• **DIRECTIONS**
Copy every line of the data in which the word "scene" occurs.

• **RECORDED INFORMATION**
########

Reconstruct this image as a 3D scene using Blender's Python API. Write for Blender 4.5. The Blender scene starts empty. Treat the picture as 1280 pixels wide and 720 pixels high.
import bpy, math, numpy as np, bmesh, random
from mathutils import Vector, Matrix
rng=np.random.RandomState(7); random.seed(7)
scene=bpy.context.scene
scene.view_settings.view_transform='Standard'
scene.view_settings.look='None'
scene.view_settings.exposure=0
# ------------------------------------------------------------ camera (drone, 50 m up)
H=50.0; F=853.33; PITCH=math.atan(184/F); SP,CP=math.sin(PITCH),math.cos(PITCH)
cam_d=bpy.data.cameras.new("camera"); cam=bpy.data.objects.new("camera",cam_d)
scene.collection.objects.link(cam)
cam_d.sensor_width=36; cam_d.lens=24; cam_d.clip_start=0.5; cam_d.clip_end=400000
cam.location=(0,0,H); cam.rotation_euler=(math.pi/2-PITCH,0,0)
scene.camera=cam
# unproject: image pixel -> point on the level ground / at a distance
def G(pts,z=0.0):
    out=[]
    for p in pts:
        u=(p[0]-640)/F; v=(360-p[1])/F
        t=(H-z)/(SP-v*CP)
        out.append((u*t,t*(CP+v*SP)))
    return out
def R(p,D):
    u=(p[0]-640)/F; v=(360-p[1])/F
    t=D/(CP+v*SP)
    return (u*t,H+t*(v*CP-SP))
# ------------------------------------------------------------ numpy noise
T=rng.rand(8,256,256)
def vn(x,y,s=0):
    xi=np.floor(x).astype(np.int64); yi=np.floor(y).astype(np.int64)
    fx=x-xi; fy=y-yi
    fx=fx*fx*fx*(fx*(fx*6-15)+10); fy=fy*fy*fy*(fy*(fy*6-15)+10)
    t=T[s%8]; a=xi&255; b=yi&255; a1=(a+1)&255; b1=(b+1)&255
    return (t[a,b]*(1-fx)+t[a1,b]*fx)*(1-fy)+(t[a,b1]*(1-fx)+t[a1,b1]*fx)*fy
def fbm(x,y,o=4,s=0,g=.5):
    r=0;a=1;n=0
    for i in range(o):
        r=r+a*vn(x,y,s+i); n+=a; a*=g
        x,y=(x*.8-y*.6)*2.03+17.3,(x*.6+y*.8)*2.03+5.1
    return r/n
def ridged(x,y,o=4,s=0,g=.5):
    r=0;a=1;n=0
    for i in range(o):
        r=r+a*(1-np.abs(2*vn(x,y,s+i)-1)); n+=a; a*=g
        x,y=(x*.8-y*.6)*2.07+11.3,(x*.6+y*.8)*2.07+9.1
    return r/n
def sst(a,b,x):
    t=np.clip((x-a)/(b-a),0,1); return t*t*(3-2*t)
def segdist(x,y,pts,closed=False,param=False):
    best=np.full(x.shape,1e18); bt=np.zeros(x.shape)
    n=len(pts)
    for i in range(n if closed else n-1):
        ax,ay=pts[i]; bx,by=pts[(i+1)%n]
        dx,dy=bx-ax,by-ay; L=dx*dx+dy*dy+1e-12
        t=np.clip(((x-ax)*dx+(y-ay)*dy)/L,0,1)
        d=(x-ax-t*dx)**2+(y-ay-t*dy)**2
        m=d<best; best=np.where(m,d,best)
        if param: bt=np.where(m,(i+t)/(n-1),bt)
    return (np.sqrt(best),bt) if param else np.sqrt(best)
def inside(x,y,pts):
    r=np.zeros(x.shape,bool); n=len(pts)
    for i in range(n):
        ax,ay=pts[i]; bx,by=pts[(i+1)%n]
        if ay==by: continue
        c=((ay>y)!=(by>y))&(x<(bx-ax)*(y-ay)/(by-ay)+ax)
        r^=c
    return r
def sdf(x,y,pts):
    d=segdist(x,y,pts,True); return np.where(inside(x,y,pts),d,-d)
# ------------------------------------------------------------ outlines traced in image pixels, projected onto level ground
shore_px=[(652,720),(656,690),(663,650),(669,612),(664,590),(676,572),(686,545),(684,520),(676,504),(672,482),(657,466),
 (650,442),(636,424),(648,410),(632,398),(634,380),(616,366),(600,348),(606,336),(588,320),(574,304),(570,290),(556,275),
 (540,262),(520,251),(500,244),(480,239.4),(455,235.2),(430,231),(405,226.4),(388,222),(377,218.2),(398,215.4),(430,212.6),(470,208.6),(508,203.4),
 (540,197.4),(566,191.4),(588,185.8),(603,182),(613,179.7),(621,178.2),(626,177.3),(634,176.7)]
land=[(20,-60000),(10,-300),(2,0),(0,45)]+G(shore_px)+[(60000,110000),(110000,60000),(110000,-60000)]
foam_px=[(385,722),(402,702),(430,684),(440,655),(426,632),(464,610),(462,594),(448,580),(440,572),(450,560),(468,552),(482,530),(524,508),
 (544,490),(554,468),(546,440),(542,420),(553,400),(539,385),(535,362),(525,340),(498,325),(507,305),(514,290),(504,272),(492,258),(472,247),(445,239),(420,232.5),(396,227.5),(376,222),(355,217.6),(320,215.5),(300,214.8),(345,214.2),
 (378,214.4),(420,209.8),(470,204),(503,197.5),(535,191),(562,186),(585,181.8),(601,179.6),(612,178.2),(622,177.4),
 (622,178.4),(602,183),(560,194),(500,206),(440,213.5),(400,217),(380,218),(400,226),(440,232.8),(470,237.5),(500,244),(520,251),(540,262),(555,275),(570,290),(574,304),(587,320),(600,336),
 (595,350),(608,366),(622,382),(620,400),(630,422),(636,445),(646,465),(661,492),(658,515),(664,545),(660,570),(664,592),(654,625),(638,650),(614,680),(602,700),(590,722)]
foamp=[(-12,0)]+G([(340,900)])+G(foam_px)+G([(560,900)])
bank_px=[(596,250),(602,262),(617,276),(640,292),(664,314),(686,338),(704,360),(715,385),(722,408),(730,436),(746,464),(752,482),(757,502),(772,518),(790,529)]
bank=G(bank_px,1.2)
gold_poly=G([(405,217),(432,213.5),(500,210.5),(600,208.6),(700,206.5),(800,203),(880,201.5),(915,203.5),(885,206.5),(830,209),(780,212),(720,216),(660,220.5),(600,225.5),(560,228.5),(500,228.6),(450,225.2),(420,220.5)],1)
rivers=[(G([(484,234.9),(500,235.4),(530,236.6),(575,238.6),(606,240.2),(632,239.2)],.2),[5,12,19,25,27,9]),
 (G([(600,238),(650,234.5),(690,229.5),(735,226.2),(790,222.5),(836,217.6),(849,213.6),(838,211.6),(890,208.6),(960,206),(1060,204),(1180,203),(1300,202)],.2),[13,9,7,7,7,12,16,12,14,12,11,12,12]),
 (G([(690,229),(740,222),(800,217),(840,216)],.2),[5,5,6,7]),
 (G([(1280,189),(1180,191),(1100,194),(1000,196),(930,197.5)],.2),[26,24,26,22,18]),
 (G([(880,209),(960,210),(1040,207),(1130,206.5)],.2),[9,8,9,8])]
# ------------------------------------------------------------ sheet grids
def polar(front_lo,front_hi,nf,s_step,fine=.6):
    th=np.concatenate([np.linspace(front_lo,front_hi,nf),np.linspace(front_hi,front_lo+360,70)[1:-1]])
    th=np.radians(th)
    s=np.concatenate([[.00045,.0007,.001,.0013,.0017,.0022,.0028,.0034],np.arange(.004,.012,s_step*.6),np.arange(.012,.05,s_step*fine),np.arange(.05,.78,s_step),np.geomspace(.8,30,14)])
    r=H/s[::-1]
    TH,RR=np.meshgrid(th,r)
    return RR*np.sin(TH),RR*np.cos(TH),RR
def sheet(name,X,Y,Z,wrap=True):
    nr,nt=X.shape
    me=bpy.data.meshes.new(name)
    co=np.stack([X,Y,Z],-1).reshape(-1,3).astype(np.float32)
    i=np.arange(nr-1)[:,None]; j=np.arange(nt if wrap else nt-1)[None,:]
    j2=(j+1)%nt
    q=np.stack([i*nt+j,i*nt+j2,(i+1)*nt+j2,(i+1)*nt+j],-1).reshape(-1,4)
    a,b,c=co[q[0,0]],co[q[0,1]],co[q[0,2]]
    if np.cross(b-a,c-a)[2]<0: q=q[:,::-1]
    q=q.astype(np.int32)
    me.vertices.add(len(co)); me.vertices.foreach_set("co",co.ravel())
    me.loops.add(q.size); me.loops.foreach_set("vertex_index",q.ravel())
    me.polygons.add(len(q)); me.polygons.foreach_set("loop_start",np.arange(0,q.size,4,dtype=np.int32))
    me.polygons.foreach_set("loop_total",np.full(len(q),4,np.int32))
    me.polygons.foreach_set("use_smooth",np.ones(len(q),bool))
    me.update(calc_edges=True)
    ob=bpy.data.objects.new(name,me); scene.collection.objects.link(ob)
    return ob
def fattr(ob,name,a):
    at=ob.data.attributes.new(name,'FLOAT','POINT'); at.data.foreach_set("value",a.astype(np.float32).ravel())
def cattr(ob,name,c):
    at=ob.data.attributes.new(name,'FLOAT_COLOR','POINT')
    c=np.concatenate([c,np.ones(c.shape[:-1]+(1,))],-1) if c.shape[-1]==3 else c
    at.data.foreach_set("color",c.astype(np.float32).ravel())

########

• **PROBLEM SOLUTION**
Reconstruct this image as a 3D scene using Blender's Python API. Write for Blender 4.5. The Blender scene starts empty. Treat the picture as 1280 pixels wide and 720 pixels high.
scene=bpy.context.scene
scene.view_settings.view_transform='Standard'
scene.view_settings.look='None'
scene.view_settings.exposure=0
scene.collection.objects.link(cam)
scene.camera=cam
    ob=bpy.data.objects.new(name,me); scene.collection.objects.link(ob)